LA Councilmembers are going on tour, asking Angelenos for their input on charter reform and council expansion

The council is under pressure to make reforms due to audio leaked last fall from a private meeting at the Los Angeles County Federation of Labor offices that not only exposed the racist attitudes of powerful city leaders, but also their scheme to fix the redistricting process in their favor, and take power away from renters in LA, during a contentious moment in the last redistricting process in 2021. The audio leak led to the resignation of the council president at the time, Nury Martinez, while another participant in the conversation, City Councilmember Kevin de Leon, remains on the council. In the audio former Council President Martinez renounces the creation of a so-called “renters’ district,” saying, “Nithya is not going to get the perfect district — we’re not going to give her a renters district. That’s what she wants. I told her that’s not happening; you’re going to get the district that you’re going to get, you’re going to have to run, and probably in a district that more than half of them don’t know who you are. Go fucking do the work and see if you can get reelected.”

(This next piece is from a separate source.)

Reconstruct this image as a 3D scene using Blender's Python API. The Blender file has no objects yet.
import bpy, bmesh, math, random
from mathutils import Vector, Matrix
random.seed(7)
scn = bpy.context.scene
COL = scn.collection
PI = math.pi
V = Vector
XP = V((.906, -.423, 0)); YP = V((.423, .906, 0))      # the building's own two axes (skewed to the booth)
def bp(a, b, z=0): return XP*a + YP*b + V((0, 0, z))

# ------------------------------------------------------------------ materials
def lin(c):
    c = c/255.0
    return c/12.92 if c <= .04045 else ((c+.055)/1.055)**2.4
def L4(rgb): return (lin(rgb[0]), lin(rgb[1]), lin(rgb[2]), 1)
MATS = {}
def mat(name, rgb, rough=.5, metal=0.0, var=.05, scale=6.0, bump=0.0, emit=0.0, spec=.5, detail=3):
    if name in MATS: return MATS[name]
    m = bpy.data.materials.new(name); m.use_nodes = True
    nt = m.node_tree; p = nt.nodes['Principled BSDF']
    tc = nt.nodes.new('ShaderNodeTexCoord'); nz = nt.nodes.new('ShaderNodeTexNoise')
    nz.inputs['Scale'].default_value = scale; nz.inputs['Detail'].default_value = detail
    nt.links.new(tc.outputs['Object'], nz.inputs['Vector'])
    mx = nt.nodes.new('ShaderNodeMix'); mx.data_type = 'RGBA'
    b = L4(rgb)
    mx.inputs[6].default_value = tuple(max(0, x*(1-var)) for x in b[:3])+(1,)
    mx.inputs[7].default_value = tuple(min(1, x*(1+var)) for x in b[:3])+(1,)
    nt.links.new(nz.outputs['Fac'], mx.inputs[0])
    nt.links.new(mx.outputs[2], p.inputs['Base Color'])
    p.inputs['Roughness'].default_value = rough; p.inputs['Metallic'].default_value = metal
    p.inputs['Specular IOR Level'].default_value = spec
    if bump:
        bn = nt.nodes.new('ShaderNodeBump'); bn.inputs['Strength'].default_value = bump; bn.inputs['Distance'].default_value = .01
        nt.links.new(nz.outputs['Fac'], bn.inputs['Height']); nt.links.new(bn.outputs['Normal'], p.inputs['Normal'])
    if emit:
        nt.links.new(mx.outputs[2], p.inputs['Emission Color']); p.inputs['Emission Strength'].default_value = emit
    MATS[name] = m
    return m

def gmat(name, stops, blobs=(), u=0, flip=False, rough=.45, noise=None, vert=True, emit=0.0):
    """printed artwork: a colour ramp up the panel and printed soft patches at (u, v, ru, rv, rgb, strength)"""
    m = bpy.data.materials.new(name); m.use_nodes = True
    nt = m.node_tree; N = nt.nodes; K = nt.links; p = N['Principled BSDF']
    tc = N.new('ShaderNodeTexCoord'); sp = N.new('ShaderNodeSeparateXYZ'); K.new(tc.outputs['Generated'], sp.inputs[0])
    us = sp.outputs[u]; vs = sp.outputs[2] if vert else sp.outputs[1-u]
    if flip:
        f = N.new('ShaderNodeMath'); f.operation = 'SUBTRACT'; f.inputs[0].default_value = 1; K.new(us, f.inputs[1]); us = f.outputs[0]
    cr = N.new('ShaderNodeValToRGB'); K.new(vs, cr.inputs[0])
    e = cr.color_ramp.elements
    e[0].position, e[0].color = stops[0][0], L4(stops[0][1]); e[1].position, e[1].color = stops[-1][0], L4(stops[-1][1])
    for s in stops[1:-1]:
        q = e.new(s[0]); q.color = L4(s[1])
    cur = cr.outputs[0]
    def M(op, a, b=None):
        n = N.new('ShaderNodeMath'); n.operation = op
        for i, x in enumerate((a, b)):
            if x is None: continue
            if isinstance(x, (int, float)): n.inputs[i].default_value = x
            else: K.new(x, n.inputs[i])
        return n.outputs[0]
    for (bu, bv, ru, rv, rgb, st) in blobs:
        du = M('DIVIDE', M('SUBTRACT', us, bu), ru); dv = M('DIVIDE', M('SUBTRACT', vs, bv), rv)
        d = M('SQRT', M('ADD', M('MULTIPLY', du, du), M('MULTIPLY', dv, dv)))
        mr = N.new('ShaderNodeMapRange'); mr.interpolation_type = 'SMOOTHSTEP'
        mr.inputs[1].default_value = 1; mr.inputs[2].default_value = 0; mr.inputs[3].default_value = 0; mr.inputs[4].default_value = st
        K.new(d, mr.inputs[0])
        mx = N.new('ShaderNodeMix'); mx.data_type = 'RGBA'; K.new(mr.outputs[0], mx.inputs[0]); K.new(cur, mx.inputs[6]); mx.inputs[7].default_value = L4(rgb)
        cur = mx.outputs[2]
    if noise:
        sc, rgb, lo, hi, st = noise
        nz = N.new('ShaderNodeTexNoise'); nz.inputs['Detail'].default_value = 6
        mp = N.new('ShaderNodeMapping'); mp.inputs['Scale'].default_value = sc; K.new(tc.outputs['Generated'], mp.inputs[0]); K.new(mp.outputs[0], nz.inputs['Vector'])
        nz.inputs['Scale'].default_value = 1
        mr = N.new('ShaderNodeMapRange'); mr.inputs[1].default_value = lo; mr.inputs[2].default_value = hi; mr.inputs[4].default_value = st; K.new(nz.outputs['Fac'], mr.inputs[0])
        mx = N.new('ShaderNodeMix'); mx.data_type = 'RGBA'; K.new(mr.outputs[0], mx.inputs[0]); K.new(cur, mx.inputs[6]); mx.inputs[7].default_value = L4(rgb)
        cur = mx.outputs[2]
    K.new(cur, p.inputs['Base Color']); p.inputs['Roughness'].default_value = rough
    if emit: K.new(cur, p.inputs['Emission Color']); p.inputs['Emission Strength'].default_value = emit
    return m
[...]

Catalyst California is one of a dozen groups that advocate for communities of color that came together as part of the OUR LA coalition, after the audio leak, that is pushing for reforms that would give BIPOC and low-income Angelenos a bigger political voice in Los Angeles.

Candice Cho, director of policy and counsel for AAPI Equity Alliance, says their group has been engaging with the Asian American and Pacific Islander (AAPI) community throughout Los Angeles on charter reform issues, and the number of Los Angeles city council members is a major one. 

Having 15 council members for a population of 4 million makes the city “an outlier in the country when it comes to representation,” she said. “And as we’ve seen from things like the leaked conversation among the three city council members … these types of political structures result in a city that isn’t sufficiently inclusive, or equitable or representative of our communities.”